(Part of a data file)
________________________________________

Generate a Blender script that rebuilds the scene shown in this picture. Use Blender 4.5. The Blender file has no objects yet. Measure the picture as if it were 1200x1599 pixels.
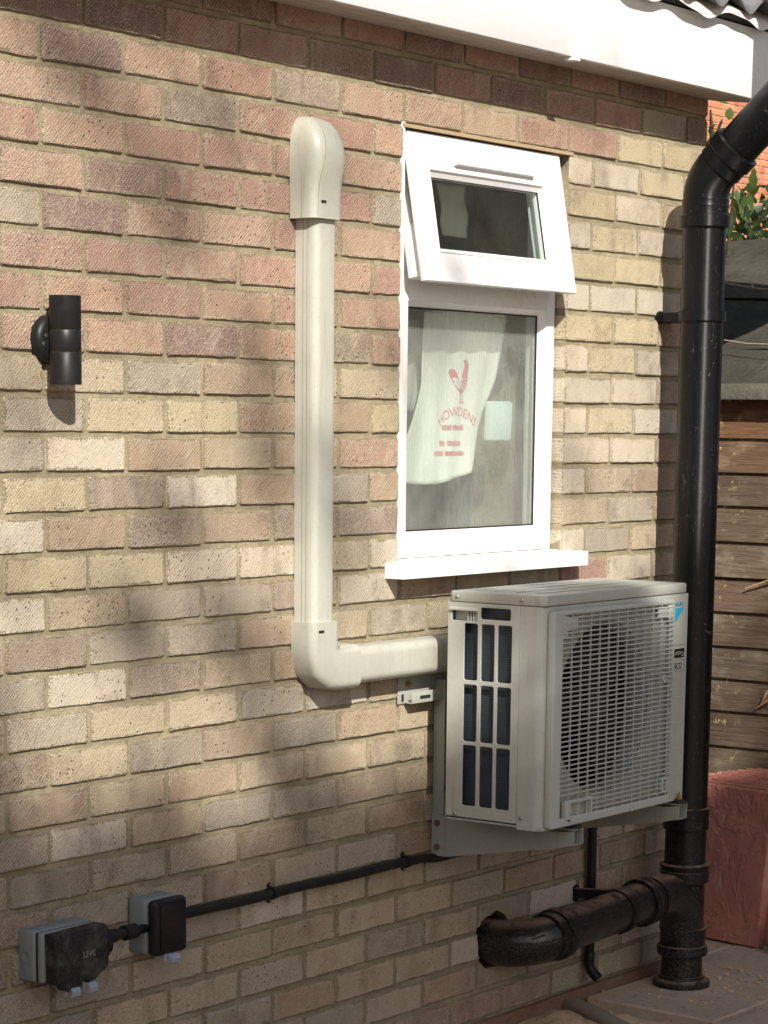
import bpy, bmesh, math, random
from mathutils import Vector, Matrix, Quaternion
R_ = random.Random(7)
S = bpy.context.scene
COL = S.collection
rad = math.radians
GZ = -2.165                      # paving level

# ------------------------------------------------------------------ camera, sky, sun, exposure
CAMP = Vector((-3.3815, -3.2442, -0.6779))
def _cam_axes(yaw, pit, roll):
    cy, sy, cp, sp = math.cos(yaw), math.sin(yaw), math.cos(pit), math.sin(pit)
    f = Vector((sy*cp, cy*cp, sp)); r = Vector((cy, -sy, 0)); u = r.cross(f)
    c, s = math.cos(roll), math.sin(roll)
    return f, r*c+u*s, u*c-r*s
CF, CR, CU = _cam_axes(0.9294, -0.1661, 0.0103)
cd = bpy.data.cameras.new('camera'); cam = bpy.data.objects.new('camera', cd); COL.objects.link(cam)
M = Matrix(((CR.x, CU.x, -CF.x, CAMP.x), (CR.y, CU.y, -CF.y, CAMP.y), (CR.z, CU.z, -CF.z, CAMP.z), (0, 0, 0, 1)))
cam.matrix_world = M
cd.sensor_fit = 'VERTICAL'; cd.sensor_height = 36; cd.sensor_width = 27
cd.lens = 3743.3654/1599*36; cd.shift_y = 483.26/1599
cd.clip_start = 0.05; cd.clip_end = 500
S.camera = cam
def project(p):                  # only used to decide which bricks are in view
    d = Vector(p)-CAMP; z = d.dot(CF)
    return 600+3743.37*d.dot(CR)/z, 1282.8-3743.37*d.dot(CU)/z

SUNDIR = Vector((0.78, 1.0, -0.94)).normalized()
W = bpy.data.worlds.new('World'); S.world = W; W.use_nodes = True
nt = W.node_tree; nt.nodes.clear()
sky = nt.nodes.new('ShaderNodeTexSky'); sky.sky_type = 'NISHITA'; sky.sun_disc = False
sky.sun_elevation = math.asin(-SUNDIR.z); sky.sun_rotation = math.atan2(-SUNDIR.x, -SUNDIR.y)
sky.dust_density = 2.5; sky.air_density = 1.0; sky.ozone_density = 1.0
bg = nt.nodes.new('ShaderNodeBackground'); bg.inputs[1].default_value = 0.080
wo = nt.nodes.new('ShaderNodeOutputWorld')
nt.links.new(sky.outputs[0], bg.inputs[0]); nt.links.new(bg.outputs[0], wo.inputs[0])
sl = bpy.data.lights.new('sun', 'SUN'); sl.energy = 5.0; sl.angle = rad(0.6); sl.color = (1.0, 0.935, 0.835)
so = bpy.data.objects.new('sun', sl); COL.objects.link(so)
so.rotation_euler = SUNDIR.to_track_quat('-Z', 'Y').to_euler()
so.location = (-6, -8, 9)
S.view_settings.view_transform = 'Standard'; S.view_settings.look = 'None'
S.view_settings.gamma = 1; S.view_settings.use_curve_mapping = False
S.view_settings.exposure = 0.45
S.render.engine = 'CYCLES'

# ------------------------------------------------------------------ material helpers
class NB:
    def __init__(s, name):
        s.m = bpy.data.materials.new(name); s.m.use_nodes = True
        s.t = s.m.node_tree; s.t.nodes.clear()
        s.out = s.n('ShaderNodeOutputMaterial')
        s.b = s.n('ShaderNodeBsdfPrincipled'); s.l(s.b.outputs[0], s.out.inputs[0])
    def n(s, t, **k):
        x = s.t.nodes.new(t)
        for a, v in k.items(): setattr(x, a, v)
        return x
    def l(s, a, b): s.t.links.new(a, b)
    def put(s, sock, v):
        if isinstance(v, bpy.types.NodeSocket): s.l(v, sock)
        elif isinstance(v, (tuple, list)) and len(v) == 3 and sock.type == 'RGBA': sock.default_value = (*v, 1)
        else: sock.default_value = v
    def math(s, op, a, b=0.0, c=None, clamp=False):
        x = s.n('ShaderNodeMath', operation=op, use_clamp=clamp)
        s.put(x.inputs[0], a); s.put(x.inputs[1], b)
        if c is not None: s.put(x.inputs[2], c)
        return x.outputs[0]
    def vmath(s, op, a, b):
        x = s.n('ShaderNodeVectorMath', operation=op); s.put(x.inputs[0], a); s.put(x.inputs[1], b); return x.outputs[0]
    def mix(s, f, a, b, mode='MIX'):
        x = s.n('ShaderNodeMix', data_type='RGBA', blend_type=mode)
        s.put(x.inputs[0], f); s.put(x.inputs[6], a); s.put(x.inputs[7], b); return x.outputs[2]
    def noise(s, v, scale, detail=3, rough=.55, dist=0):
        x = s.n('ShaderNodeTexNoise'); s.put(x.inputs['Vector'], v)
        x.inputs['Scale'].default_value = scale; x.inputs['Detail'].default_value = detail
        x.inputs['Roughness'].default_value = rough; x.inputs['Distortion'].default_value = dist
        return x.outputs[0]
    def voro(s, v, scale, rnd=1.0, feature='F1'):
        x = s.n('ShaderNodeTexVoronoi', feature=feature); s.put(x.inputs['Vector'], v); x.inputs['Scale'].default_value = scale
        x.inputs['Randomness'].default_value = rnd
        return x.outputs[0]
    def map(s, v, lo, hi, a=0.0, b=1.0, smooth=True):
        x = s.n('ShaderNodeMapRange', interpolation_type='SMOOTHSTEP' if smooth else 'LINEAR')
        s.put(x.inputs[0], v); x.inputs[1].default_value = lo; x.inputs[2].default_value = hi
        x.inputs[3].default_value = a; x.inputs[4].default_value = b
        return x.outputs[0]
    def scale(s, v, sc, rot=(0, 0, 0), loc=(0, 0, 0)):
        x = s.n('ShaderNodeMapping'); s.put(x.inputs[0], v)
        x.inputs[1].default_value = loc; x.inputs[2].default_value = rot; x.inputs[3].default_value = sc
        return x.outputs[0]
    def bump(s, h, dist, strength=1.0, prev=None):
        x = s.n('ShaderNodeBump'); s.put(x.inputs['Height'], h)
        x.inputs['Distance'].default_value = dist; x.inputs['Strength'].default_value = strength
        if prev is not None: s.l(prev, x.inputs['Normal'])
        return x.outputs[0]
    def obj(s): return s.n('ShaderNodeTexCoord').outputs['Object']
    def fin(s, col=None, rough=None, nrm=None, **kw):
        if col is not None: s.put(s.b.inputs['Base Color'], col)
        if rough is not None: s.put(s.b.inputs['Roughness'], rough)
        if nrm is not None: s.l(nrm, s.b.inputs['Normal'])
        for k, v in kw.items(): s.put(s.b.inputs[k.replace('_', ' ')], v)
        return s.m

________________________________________

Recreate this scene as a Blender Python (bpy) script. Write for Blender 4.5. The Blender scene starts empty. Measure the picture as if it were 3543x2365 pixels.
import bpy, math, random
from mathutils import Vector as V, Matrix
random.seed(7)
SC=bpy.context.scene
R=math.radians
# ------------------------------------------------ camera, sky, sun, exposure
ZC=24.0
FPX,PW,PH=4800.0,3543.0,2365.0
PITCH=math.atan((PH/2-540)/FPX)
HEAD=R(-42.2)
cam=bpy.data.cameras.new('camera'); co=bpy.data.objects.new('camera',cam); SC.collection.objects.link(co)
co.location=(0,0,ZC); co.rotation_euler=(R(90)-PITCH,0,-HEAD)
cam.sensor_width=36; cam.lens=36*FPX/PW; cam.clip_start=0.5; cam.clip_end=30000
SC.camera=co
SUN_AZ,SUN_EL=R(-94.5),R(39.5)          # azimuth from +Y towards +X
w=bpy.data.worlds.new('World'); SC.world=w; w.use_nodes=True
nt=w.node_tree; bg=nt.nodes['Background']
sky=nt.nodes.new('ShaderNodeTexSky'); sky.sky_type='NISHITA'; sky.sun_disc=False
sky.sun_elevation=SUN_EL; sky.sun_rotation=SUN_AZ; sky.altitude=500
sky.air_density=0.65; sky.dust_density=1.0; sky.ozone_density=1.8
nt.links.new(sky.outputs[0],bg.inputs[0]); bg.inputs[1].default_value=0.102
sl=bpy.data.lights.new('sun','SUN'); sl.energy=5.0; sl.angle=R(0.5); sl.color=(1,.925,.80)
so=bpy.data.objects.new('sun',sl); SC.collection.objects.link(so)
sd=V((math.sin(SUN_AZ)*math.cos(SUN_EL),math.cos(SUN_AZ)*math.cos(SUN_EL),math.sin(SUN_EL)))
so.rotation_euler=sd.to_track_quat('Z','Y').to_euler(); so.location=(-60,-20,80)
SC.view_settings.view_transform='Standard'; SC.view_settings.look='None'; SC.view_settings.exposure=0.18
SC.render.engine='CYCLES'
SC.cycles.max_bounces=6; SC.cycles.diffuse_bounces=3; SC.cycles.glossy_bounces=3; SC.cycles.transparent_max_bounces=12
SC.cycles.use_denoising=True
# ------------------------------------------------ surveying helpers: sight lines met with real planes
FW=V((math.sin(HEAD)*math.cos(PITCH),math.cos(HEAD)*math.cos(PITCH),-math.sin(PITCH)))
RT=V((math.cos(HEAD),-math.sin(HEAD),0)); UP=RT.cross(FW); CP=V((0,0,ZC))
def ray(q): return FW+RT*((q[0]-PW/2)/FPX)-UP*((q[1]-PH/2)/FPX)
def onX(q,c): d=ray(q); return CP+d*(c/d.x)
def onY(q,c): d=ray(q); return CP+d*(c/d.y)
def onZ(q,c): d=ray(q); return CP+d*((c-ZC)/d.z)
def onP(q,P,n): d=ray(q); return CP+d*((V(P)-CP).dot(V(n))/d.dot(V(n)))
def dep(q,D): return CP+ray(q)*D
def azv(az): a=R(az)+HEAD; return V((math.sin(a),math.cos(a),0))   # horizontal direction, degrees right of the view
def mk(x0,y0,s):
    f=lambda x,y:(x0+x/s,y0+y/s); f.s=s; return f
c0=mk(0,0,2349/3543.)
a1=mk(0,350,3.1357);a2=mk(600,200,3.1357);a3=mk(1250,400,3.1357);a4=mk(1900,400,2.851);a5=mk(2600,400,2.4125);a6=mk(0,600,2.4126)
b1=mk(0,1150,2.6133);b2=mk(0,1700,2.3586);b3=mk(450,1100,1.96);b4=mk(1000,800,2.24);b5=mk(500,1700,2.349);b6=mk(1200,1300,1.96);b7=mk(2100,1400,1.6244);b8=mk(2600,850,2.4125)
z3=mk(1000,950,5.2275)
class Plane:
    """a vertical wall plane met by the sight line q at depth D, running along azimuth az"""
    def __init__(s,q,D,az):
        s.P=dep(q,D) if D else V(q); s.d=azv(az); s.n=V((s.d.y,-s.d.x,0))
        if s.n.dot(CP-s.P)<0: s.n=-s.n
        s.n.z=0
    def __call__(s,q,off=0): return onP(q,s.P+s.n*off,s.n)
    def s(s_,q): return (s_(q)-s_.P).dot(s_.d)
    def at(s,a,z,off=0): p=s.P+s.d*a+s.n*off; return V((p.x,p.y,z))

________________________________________

-- Stated goal --
Where a line holds the string "script", copy that line.

-- Task solution --
Generate a Blender script that rebuilds the scene shown in this picture. Use Blender 4.5. The Blender file has no objects yet. Measure the picture as if it were 1200x1599 pixels.
Recreate this scene as a Blender Python (bpy) script. Write for Blender 4.5. The Blender scene starts empty. Measure the picture as if it were 3543x2365 pixels.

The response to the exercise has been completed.